▶ Exercise:
In full and without deviation, write out the entries that follow.

Records with scene code:
* * * * *

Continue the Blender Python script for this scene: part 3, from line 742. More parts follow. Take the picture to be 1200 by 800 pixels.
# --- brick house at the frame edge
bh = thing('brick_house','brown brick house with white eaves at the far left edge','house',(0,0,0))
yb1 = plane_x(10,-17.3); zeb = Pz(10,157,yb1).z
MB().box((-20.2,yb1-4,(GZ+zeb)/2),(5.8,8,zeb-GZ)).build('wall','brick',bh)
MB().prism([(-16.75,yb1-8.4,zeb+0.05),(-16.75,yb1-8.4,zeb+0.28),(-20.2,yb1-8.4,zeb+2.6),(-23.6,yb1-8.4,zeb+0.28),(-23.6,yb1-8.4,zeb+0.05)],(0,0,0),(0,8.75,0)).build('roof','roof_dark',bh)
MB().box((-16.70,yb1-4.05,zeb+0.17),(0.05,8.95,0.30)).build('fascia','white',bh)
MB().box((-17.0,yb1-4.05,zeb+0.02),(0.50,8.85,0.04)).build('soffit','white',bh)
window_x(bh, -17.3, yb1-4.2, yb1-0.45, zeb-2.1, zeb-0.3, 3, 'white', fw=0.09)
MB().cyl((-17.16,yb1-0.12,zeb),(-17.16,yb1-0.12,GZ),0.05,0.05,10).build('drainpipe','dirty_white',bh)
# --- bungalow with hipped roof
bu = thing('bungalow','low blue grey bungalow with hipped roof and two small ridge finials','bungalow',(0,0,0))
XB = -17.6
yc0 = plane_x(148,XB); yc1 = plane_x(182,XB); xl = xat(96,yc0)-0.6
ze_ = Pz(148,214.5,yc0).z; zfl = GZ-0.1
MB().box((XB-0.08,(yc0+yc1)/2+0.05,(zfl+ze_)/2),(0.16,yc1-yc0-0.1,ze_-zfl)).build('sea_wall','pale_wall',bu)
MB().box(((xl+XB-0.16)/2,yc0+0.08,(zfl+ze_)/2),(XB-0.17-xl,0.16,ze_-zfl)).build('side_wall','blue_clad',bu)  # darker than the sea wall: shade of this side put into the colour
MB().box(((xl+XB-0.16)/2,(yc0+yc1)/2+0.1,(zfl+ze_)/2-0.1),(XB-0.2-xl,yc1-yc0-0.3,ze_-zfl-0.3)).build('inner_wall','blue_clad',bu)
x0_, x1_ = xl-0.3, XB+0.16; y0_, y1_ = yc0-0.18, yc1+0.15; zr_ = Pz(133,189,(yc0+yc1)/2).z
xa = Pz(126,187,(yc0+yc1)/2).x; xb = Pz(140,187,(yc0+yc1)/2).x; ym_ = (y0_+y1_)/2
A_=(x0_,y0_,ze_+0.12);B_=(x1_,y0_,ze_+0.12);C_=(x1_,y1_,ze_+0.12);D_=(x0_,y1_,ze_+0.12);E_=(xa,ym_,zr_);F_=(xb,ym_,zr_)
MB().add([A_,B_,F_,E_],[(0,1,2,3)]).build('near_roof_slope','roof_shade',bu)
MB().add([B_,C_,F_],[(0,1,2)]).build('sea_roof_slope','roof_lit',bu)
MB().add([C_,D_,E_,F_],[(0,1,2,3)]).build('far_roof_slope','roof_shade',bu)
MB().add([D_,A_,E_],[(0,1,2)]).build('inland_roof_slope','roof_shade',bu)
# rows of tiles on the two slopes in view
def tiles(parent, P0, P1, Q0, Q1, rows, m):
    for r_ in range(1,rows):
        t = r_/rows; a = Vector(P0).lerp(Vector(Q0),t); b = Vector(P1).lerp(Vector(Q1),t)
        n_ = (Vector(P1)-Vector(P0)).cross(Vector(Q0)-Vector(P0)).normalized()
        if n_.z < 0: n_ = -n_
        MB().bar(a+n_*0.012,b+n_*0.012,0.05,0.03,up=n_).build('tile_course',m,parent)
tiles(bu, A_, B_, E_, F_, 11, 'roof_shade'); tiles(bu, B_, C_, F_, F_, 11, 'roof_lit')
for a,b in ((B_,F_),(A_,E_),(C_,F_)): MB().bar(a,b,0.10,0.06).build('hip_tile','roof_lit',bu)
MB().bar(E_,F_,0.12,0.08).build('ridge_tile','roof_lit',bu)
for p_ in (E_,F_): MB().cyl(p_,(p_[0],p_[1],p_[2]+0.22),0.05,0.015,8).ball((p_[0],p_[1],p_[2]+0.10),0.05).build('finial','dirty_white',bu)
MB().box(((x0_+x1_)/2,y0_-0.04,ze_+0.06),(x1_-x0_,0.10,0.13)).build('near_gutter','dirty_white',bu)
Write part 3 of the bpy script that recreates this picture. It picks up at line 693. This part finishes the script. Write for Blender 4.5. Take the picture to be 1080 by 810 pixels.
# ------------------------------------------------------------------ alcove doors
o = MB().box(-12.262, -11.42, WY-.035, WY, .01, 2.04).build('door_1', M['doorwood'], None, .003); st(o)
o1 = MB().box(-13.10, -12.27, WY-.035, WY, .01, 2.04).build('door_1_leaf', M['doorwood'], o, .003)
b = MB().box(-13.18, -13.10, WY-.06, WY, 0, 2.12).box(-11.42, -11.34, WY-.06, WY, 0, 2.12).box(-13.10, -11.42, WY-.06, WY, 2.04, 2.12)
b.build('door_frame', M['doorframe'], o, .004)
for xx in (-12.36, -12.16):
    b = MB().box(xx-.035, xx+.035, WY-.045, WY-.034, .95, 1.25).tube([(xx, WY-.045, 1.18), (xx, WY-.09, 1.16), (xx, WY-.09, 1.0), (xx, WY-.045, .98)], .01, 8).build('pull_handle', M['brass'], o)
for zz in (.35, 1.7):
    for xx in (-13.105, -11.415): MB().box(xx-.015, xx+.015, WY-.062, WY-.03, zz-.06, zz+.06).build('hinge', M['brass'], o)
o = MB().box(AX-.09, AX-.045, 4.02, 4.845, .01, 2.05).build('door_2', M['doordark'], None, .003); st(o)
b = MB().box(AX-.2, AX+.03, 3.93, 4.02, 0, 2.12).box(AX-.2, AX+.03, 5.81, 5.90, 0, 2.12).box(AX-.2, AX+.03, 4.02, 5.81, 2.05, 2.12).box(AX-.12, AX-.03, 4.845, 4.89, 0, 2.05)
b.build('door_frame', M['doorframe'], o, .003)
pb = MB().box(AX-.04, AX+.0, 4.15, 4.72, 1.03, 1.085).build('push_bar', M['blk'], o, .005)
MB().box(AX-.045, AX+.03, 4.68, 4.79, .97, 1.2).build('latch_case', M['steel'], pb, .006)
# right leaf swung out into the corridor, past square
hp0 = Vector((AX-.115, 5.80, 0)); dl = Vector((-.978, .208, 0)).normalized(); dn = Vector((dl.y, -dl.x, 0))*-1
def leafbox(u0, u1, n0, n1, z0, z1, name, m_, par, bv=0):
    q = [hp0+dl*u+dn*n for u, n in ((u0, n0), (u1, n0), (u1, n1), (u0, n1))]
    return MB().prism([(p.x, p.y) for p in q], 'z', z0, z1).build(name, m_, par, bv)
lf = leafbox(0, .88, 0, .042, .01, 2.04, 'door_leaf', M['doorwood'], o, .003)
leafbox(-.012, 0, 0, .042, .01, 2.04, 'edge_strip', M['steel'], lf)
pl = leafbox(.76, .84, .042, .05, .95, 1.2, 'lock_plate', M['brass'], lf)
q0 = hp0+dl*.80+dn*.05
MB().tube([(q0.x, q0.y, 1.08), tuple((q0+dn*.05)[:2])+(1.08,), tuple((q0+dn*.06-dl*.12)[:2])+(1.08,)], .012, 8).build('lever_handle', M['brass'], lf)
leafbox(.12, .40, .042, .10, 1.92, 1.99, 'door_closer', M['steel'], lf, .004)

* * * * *

▶ Output below:
Continue the Blender Python script for this scene: part 3, from line 742. More parts follow. Take the picture to be 1200 by 800 pixels.
# --- brick house at the frame edge
bh = thing('brick_house','brown brick house with white eaves at the far left edge','house',(0,0,0))
yb1 = plane_x(10,-17.3); zeb = Pz(10,157,yb1).z
MB().box((-20.2,yb1-4,(GZ+zeb)/2),(5.8,8,zeb-GZ)).build('wall','brick',bh)
MB().prism([(-16.75,yb1-8.4,zeb+0.05),(-16.75,yb1-8.4,zeb+0.28),(-20.2,yb1-8.4,zeb+2.6),(-23.6,yb1-8.4,zeb+0.28),(-23.6,yb1-8.4,zeb+0.05)],(0,0,0),(0,8.75,0)).build('roof','roof_dark',bh)
MB().box((-16.70,yb1-4.05,zeb+0.17),(0.05,8.95,0.30)).build('fascia','white',bh)
MB().box((-17.0,yb1-4.05,zeb+0.02),(0.50,8.85,0.04)).build('soffit','white',bh)
window_x(bh, -17.3, yb1-4.2, yb1-0.45, zeb-2.1, zeb-0.3, 3, 'white', fw=0.09)
MB().cyl((-17.16,yb1-0.12,zeb),(-17.16,yb1-0.12,GZ),0.05,0.05,10).build('drainpipe','dirty_white',bh)
# --- bungalow with hipped roof
bu = thing('bungalow','low blue grey bungalow with hipped roof and two small ridge finials','bungalow',(0,0,0))
XB = -17.6
yc0 = plane_x(148,XB); yc1 = plane_x(182,XB); xl = xat(96,yc0)-0.6
ze_ = Pz(148,214.5,yc0).z; zfl = GZ-0.1
MB().box((XB-0.08,(yc0+yc1)/2+0.05,(zfl+ze_)/2),(0.16,yc1-yc0-0.1,ze_-zfl)).build('sea_wall','pale_wall',bu)
MB().box(((xl+XB-0.16)/2,yc0+0.08,(zfl+ze_)/2),(XB-0.17-xl,0.16,ze_-zfl)).build('side_wall','blue_clad',bu)  # darker than the sea wall: shade of this side put into the colour
MB().box(((xl+XB-0.16)/2,(yc0+yc1)/2+0.1,(zfl+ze_)/2-0.1),(XB-0.2-xl,yc1-yc0-0.3,ze_-zfl-0.3)).build('inner_wall','blue_clad',bu)
x0_, x1_ = xl-0.3, XB+0.16; y0_, y1_ = yc0-0.18, yc1+0.15; zr_ = Pz(133,189,(yc0+yc1)/2).z
xa = Pz(126,187,(yc0+yc1)/2).x; xb = Pz(140,187,(yc0+yc1)/2).x; ym_ = (y0_+y1_)/2
A_=(x0_,y0_,ze_+0.12);B_=(x1_,y0_,ze_+0.12);C_=(x1_,y1_,ze_+0.12);D_=(x0_,y1_,ze_+0.12);E_=(xa,ym_,zr_);F_=(xb,ym_,zr_)
MB().add([A_,B_,F_,E_],[(0,1,2,3)]).build('near_roof_slope','roof_shade',bu)
MB().add([B_,C_,F_],[(0,1,2)]).build('sea_roof_slope','roof_lit',bu)
MB().add([C_,D_,E_,F_],[(0,1,2,3)]).build('far_roof_slope','roof_shade',bu)
MB().add([D_,A_,E_],[(0,1,2)]).build('inland_roof_slope','roof_shade',bu)
# rows of tiles on the two slopes in view
def tiles(parent, P0, P1, Q0, Q1, rows, m):
    for r_ in range(1,rows):
        t = r_/rows; a = Vector(P0).lerp(Vector(Q0),t); b = Vector(P1).lerp(Vector(Q1),t)
        n_ = (Vector(P1)-Vector(P0)).cross(Vector(Q0)-Vector(P0)).normalized()
        if n_.z < 0: n_ = -n_
        MB().bar(a+n_*0.012,b+n_*0.012,0.05,0.03,up=n_).build('tile_course',m,parent)
tiles(bu, A_, B_, E_, F_, 11, 'roof_shade'); tiles(bu, B_, C_, F_, F_, 11, 'roof_lit')
for a,b in ((B_,F_),(A_,E_),(C_,F_)): MB().bar(a,b,0.10,0.06).build('hip_tile','roof_lit',bu)
MB().bar(E_,F_,0.12,0.08).build('ridge_tile','roof_lit',bu)
for p_ in (E_,F_): MB().cyl(p_,(p_[0],p_[1],p_[2]+0.22),0.05,0.015,8).ball((p_[0],p_[1],p_[2]+0.10),0.05).build('finial','dirty_white',bu)
MB().box(((x0_+x1_)/2,y0_-0.04,ze_+0.06),(x1_-x0_,0.10,0.13)).build('near_gutter','dirty_white',bu)
Write part 3 of the bpy script that recreates this picture. It picks up at line 693. This part finishes the script. Write for Blender 4.5. Take the picture to be 1080 by 810 pixels.
# ------------------------------------------------------------------ alcove doors
o = MB().box(-12.262, -11.42, WY-.035, WY, .01, 2.04).build('door_1', M['doorwood'], None, .003); st(o)
o1 = MB().box(-13.10, -12.27, WY-.035, WY, .01, 2.04).build('door_1_leaf', M['doorwood'], o, .003)
b = MB().box(-13.18, -13.10, WY-.06, WY, 0, 2.12).box(-11.42, -11.34, WY-.06, WY, 0, 2.12).box(-13.10, -11.42, WY-.06, WY, 2.04, 2.12)
b.build('door_frame', M['doorframe'], o, .004)
for xx in (-12.36, -12.16):
    b = MB().box(xx-.035, xx+.035, WY-.045, WY-.034, .95, 1.25).tube([(xx, WY-.045, 1.18), (xx, WY-.09, 1.16), (xx, WY-.09, 1.0), (xx, WY-.045, .98)], .01, 8).build('pull_handle', M['brass'], o)
for zz in (.35, 1.7):
    for xx in (-13.105, -11.415): MB().box(xx-.015, xx+.015, WY-.062, WY-.03, zz-.06, zz+.06).build('hinge', M['brass'], o)
o = MB().box(AX-.09, AX-.045, 4.02, 4.845, .01, 2.05).build('door_2', M['doordark'], None, .003); st(o)
b = MB().box(AX-.2, AX+.03, 3.93, 4.02, 0, 2.12).box(AX-.2, AX+.03, 5.81, 5.90, 0, 2.12).box(AX-.2, AX+.03, 4.02, 5.81, 2.05, 2.12).box(AX-.12, AX-.03, 4.845, 4.89, 0, 2.05)
b.build('door_frame', M['doorframe'], o, .003)
pb = MB().box(AX-.04, AX+.0, 4.15, 4.72, 1.03, 1.085).build('push_bar', M['blk'], o, .005)
MB().box(AX-.045, AX+.03, 4.68, 4.79, .97, 1.2).build('latch_case', M['steel'], pb, .006)
# right leaf swung out into the corridor, past square
hp0 = Vector((AX-.115, 5.80, 0)); dl = Vector((-.978, .208, 0)).normalized(); dn = Vector((dl.y, -dl.x, 0))*-1
def leafbox(u0, u1, n0, n1, z0, z1, name, m_, par, bv=0):
    q = [hp0+dl*u+dn*n for u, n in ((u0, n0), (u1, n0), (u1, n1), (u0, n1))]
    return MB().prism([(p.x, p.y) for p in q], 'z', z0, z1).build(name, m_, par, bv)
lf = leafbox(0, .88, 0, .042, .01, 2.04, 'door_leaf', M['doorwood'], o, .003)
leafbox(-.012, 0, 0, .042, .01, 2.04, 'edge_strip', M['steel'], lf)
pl = leafbox(.76, .84, .042, .05, .95, 1.2, 'lock_plate', M['brass'], lf)
q0 = hp0+dl*.80+dn*.05
MB().tube([(q0.x, q0.y, 1.08), tuple((q0+dn*.05)[:2])+(1.08,), tuple((q0+dn*.06-dl*.12)[:2])+(1.08,)], .012, 8).build('lever_handle', M['brass'], lf)
leafbox(.12, .40, .042, .10, 1.92, 1.99, 'door_closer', M['steel'], lf, .004)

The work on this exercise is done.